Au cours de Jeu d’influences, vous avez l’occasion de vous entretenir avec Jérôme Kerviel. Même s’il assure le contraire, sa participation ne s’inscrit-elle pas en elle-même dans un plan de communication ?

Non, il a même refusé de nous parler pendant de longues semaines. Il n’avait plus envie. S’il avait dit oui dans la seconde, je l’aurais précisé. J’ai interviewé longuement les spin doctors qui ont travaillé pour lui et ceux pour la Société Générale. La parole de Jérôme Kerviel était essentielle. Ça a pris trois mois d’échanges avec son avocat pour le mettre devant une caméra et avoir son regard. Au final, il passe certes son message, mais il a fallu mettre beaucoup d’énergie pour l’avoir.

Jérôme Kerviel assure qu’il n’est pas en campagne, de même qu’Anne Hommel pour Anne Sinclair. Le fait d’affirmer qu’il n’y ait pas de stratégie n’en est-elle pas une en soi ?

Quand Jérôme Kerviel dit qu’il n’y a pas de combat de la communication, c’est évidemment faux. Et nous sommes dans les grandes semaines d’Anne Hommel entre Un jour, un destin, sa présence dans Médias le magazine (le 27 avril dernier, ndlr), l’interview de Jérôme Cahuzac pour Vanity Fair ou encore la mise en scène de Matthieu Pigasse qui sort un livre. Même si elle assure qu’il n’y a aucun plan de communication, je suis persuadé de l’inverse.

Partie 3 > Anne Hommel et les séries Scandal et Les Hommes de l’ombre


Comment expliquez-vous leur démarche ?

Si Anne Hommel et Franck Louvrier me parlent aussi facilement et acceptent de débattre avec moi à la télévision, c’est dans une volonté de réhabiliter l’image de leur fonction. Il y a aussi une dimension commerciale. Anne Hommel parle aujourd’hui parce qu’elle n’est plus une salariée d’Havas et a fondé Majorelle, sa propre agence de relations presse et publiques.
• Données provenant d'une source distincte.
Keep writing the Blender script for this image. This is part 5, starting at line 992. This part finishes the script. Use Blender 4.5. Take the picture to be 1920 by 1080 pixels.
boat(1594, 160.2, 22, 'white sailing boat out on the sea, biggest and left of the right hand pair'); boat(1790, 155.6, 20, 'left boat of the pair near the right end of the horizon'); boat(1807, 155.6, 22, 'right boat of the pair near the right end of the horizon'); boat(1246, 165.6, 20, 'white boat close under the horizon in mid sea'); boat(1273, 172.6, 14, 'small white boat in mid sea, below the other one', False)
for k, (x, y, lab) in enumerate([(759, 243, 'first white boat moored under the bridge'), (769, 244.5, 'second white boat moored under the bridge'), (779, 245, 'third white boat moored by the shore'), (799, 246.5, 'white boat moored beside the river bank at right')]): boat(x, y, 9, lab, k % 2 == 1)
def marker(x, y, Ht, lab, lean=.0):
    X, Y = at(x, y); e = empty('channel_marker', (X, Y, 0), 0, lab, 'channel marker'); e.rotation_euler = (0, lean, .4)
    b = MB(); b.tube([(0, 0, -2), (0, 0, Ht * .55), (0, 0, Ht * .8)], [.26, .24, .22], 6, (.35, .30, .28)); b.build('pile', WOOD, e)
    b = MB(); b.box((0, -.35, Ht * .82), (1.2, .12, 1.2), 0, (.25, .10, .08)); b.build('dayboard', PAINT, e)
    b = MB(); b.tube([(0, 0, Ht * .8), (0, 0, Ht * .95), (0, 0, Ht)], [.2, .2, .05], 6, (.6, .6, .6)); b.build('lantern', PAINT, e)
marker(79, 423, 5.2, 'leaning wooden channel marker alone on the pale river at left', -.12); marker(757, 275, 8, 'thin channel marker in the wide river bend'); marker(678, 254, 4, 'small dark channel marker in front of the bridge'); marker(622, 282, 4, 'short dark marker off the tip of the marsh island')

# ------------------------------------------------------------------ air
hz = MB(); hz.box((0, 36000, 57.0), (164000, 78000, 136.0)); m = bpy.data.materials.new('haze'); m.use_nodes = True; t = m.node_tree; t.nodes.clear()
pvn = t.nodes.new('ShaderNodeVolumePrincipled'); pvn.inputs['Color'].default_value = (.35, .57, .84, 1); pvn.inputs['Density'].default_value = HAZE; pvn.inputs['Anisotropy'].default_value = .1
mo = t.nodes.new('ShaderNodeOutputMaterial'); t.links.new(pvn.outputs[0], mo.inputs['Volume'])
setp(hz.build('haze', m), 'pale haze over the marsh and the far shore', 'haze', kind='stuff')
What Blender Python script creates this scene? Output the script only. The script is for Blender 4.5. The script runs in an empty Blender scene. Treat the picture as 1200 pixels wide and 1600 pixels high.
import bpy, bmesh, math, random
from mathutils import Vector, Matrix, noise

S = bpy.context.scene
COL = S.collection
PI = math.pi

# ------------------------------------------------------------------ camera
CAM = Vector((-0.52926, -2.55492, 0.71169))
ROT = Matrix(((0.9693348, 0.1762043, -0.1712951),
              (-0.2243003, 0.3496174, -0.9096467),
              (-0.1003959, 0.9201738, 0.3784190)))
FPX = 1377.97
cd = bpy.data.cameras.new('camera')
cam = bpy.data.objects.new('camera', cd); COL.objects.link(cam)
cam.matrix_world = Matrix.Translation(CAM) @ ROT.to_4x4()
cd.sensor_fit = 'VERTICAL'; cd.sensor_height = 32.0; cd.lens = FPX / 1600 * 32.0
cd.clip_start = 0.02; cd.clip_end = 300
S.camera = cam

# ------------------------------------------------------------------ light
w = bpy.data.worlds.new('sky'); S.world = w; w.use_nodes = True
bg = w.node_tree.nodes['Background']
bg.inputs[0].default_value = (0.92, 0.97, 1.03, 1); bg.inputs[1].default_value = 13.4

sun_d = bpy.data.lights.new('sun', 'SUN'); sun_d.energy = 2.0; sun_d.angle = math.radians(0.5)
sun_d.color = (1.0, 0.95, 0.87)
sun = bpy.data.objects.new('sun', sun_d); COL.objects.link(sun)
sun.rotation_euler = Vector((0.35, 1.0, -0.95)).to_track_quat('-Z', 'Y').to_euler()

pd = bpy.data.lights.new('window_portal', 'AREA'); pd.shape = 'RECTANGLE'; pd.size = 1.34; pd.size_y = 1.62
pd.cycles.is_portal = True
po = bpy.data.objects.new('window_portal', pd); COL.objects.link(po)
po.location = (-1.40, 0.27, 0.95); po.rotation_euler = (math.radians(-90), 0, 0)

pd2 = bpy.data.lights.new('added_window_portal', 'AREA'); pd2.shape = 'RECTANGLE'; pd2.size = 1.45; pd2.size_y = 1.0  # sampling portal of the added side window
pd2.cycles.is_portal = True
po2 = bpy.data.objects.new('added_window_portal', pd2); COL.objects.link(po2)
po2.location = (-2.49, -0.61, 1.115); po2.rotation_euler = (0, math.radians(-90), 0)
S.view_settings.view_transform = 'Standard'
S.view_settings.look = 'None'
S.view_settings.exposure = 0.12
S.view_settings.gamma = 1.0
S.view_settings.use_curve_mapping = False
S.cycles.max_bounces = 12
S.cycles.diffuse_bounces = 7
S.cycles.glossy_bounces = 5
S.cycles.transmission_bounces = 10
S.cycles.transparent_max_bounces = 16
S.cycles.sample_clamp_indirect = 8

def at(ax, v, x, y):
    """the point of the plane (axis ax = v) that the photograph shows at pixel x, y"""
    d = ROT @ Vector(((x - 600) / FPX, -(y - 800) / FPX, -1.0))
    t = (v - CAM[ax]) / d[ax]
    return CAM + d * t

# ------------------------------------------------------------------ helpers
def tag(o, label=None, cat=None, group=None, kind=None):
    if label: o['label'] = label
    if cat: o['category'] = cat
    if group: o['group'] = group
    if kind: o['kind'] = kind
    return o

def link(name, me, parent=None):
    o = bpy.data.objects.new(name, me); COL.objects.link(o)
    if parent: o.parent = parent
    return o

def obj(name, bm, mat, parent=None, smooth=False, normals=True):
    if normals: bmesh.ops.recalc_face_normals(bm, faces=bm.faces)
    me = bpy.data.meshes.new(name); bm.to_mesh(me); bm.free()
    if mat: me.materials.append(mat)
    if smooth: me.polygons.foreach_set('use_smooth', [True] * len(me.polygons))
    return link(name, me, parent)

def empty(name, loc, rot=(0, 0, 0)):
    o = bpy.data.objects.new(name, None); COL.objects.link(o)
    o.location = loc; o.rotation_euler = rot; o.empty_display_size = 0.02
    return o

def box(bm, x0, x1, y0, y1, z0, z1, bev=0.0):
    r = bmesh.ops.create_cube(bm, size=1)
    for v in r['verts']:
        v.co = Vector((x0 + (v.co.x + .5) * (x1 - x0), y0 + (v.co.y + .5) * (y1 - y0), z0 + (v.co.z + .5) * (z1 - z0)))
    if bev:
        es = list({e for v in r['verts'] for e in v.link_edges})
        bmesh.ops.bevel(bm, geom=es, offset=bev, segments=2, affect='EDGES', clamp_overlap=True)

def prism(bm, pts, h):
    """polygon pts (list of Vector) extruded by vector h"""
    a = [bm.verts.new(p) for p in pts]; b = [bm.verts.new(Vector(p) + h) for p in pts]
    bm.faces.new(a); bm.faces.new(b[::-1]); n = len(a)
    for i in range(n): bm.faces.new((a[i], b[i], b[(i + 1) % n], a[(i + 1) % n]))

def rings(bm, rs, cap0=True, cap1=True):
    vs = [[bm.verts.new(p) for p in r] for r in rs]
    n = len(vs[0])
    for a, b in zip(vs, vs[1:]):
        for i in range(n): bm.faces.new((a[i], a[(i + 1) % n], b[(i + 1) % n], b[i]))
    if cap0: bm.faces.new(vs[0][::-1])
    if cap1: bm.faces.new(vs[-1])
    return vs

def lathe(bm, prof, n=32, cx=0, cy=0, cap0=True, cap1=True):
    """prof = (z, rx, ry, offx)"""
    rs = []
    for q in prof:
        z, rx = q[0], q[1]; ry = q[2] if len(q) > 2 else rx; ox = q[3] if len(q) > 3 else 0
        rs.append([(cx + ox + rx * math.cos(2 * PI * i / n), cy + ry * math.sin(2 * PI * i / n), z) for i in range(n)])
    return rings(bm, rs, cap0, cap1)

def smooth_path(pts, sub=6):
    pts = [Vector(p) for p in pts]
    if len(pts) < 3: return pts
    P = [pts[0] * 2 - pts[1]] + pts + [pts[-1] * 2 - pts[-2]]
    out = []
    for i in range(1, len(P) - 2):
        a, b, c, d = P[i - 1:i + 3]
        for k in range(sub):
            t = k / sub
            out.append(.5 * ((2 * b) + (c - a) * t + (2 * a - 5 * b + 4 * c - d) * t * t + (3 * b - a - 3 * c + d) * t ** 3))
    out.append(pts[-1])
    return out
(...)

Tous deux ont, sur le plateau de Médias, le magazine, assuré de ne pas exiger la relecture avant une interview. Qu’en pensez-vous ?

C’est de la pure langue de bois. Trop souvent en France, en presse écrite, les journalistes ont l’obligation de faire relire. On le dit dans le documentaire : Harold Hauzy a demandé une relecture de l’interview de Manuel Valls pour le Journal du dimanche. Je n’ai pas de leçon de journalisme à donner, mais je trouve inacceptable que des rédactions acceptent ce procédé et, surtout, de ne pas en avertir les lecteurs.

On parle beaucoup de gestion de crises ces derniers temps avec la série Scandal, mais en France, Les Hommes de l’ombre a rencontré un succès sur France 2. Le portrait des spin doctors y était-il, dans le fond, fidèle à ce que vous avez pu observer ?

Olivia Pope est un formidable personnage, et le tout est très rythmé, mais les ficelles sont trop grosses à mon goût, même si on assiste à des petites mécaniques de spinerie. Je trouve en revanche Les Hommes de l’ombre remarquable. Le travail de Dan Franck est plus incisif et plus proche de la réalité.

« Anne Hommel, la ’Olivia Pope française’ ? Je ne vais pas m’aventurer là-dessus »

Quand Anne Hommel gère l’image et la communication d’un DSK, peut-on dire qu’elle est, aspect romantique en moins, la « Olivia Pope française » ?

Je ne vais pas m’aventurer là-dessus. Anne Hommel accepte de parler de son métier. C’est l’une des rares à avoir été très bavarde. Elle a accepté de s’exprimer dans l’affaire d’adultère. On n’en parle pas dans le documentaire, faute de place, mais j’ai écrit tout un chapitre dans le livre Jeu d’influences. J’ai regardé récemment un épisode de la dernière saison de Scandal et, sincèrement, il n’y a pas vraiment de similitudes.